About Mamre: http://www.mamre.com.au
IRISH FAMINE MEMORIAL FUND - UNIVERSITY OF WESTERN SYDNEY
is an annual award to a female student at that university who arrived in Australia as a refugee and is committed to building a career and a life here. The committee donated the initial money to start a scholarship fund with the ultimate aim of building sufficient funds to create a full-time scholarship for a female refugee student at UWS.
IRISH FAMINE MEMORIAL PRIZE
2006 – Lauren Wilson, the first recipient, was presented with an illuminated manuscript and a cheque at the Irish Famine Memorial in March 2006 by visiting Irish Government Minister, Mr Brian Cowan, T.D. Lauren was an outstanding student who gained first class Honours and a university medal.

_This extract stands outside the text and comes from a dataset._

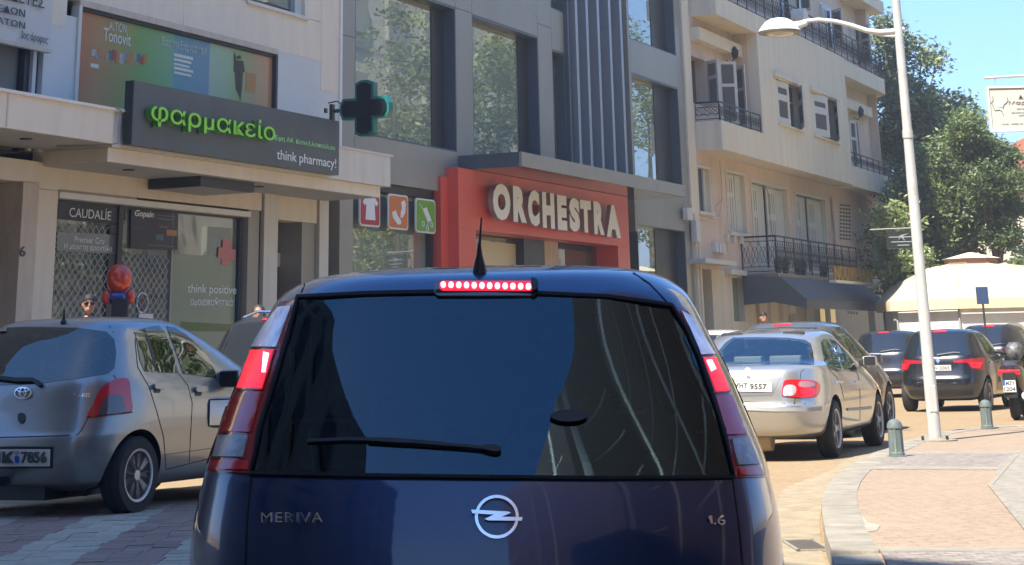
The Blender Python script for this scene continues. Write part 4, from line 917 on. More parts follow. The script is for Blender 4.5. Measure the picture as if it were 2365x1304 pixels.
# storey 1 (above the shops)
z1a,z1b=3.55,Z(1880,445)+.35
holes=[]
def hpx(tl,br,off=0): a=P(*tl,off);b=P(*br,off); return (a[0],b[0],b[1],a[1])
sw=hpx((1608,384),(1643,492)); h1=hpx((1675,395),(1726,541)); h2=hpx((1733,418),(1828,598)); h3=hpx((1836,446),(1915,605)); 
top1=6.72
holes=[sw,h1,(h2[0],h2[1],3.62,h2[3]),(h3[0],h3[1],3.62,h3[3])]
wallrow(3.4,top1,K0,K1,holes)
for h in holes:
    wn=empty('window',(0,0,0)); wn.parent=pk
    F('surround',M_shut,wn,h[0]-.06,h[0]+.03,-.3,.03,h[2]+.001,h[3]+.06); F('surround',M_shut,wn,h[0]+.031,h[1]+.06,-.3,.031,h[3]-.01,h[3]+.06) ; F('jamb',M_creamw,wn,h[1]-.02,h[1]+.05,-.4,.02,h[2]+.002,h[3]-.012)
    if h is sw: F('pane',M_dark,wn,h[0]+.03,h[1]-.3,-.2,-.15,h[2],h[3]-.02); F('sill',M_shut,wn,h[0]-.1,h[1]+.1,-.1,.08,h[2]-.08,h[2]-.002); F('jamb',M_wpanel,wn,h[1]-.3,h[1]-.021,-.35,-.1,h[2],h[3]-.02)
    elif h is holes[1]: pslats(wn,h[0]+.04,h[0]+(h[1]-h[0])*.62,h[2]+.02,h[3]-.03,-.12); F('jamb',M_wpanel,wn,h[0]+(h[1]-h[0])*.64,h[1]-.022,-.4,-.11,h[2]+.01,h[3]-.02); F('sill',M_shut,wn,h[0]-.05,h[1]+.1,-.1,.1,h[2]-.1,h[2])
    else:
        a,b=h[0]+.04,h[1]-.04; d_=(b-a)/2
        pslats(wn,a,a+d_*.52,h[2],h[3]-.05,-.12); F('jamb',M_wpanel,wn,a+d_*.55,a+d_*.86,-.4,-.14,h[2],h[3]-.05); pslats(wn,a+d_,a+d_*1.5,h[2],h[3]-.05,-.12); F('jamb',M_wpanel,wn,a+d_*1.54,b,-.4,-.14,h[2],h[3]-.05)
for i in range(3): t_=T(1680+i*16,550,.1); F('corbel',M_shut,pk,t_,t_+.16,0.002,.12,h1[2]-.32,h1[2]-.11)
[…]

2007 – Julia Kensey’s Honours thesis explored the ways governments have tried to find solutions to the ‘Aboriginal problem’. Using the abolition of ATSIC as a case study, she argued that policy decisions must be seen against a wider, shifting backdrop of understandings of Australian history and Indigenous and Non-Indigenous experiences and relations. Julia went on to work as an Energy Analyst.

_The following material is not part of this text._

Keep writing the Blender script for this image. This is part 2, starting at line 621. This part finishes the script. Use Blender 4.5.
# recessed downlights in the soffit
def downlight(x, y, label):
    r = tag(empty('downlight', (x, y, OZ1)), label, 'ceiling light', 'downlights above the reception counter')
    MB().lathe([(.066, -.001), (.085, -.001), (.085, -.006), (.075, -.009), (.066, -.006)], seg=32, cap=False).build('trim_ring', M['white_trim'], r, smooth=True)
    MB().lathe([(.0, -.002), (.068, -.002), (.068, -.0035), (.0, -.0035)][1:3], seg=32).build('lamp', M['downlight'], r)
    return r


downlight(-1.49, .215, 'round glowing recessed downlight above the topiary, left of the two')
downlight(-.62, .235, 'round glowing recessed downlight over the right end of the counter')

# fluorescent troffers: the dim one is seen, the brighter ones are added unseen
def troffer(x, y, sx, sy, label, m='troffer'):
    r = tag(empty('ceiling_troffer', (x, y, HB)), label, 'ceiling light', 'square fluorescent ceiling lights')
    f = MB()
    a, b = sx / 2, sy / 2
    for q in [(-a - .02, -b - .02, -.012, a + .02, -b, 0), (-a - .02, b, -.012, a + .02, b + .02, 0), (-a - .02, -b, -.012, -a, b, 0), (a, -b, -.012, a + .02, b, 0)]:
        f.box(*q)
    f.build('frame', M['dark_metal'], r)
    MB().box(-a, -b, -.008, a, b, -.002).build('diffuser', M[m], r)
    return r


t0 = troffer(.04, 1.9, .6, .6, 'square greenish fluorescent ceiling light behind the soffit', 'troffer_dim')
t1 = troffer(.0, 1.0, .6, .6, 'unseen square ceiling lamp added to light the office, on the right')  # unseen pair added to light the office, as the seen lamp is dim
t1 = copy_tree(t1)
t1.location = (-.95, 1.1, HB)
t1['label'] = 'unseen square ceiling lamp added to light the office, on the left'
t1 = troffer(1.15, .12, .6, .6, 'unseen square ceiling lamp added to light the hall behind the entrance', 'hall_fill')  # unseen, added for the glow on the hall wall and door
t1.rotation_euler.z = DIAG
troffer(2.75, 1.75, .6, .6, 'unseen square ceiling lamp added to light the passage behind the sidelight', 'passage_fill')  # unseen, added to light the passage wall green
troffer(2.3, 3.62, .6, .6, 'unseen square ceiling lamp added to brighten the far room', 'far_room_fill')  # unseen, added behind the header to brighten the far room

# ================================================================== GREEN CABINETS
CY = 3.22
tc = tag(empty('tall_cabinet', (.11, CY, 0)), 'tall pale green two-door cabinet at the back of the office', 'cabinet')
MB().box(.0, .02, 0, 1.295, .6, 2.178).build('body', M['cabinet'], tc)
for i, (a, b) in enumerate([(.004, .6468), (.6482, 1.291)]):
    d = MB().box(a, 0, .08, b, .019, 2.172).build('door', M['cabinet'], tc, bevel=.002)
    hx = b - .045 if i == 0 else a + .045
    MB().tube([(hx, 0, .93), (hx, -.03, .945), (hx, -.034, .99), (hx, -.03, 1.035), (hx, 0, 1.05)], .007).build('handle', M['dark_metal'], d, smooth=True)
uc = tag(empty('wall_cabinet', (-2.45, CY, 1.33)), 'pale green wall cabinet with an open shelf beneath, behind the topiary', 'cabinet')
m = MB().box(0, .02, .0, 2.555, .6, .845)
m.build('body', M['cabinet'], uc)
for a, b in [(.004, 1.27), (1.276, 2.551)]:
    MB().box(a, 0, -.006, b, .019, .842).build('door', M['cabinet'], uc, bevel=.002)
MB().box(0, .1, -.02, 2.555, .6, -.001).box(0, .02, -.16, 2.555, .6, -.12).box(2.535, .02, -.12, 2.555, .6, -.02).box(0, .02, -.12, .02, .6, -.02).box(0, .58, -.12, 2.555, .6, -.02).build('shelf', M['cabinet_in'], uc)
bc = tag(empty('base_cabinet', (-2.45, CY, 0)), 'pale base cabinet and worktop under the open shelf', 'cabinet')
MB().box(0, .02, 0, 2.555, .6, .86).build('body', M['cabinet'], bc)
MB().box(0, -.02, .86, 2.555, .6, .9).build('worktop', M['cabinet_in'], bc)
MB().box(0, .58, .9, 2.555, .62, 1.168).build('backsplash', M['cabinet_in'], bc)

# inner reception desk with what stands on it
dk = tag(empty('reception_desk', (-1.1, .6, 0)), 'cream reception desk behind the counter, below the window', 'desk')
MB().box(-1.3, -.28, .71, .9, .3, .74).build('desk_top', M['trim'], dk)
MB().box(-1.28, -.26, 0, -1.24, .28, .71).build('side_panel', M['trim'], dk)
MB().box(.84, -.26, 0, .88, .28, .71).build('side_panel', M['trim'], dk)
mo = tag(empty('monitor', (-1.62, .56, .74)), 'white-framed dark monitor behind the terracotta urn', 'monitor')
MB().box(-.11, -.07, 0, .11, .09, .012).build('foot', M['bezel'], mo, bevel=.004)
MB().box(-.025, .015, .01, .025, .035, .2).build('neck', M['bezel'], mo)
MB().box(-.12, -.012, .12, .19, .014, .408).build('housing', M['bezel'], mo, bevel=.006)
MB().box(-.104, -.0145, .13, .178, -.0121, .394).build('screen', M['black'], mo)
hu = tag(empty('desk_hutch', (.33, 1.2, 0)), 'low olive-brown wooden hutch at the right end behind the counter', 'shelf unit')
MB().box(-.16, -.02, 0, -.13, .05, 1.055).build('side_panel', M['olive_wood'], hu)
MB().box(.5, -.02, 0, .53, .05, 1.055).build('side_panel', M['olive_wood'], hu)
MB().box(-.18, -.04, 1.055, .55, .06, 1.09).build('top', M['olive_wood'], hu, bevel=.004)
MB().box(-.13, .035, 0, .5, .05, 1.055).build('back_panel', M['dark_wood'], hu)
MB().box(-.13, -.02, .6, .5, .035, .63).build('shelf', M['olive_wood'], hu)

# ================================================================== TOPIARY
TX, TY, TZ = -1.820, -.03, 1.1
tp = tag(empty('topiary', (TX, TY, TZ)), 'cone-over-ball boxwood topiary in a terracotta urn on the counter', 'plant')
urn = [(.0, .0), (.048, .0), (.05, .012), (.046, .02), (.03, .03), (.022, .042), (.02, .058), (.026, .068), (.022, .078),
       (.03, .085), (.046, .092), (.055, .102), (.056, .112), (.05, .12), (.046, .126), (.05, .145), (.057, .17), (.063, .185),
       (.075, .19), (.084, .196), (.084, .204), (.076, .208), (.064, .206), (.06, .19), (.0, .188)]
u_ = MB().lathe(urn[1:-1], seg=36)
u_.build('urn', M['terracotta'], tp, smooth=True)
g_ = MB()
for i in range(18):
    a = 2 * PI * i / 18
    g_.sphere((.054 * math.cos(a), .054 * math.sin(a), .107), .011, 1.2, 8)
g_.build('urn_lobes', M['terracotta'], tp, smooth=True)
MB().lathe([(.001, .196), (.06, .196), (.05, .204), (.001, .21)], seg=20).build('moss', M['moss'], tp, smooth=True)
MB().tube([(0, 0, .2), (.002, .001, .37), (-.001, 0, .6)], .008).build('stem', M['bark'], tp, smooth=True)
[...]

2008 – Eleanor Cameron Modern History Honours thesis was on the demise of the White Australia immigration policy between the 1950s and 1970s. Her examination showed, for example, how groups such as the Returned & Services League (RSL) and the Australian Natives Association gradually came to accept and at times, even embrace, the slow dismantlement of the policy. The prize was presented during ‘Irish week’ by a visiting Minister in the Irish Government, Mr Noel Dempsey TD, Minister for Transport. A beautiful wreath was laid by Mr Patrick Scullion, Irish Consul General in Sydney. The Irish Ambassador, Mr Máirtín Ó Fainín, and representatives from Macquarie University, Hyde Park Barracks and the Sydney GIFCC were in attendance.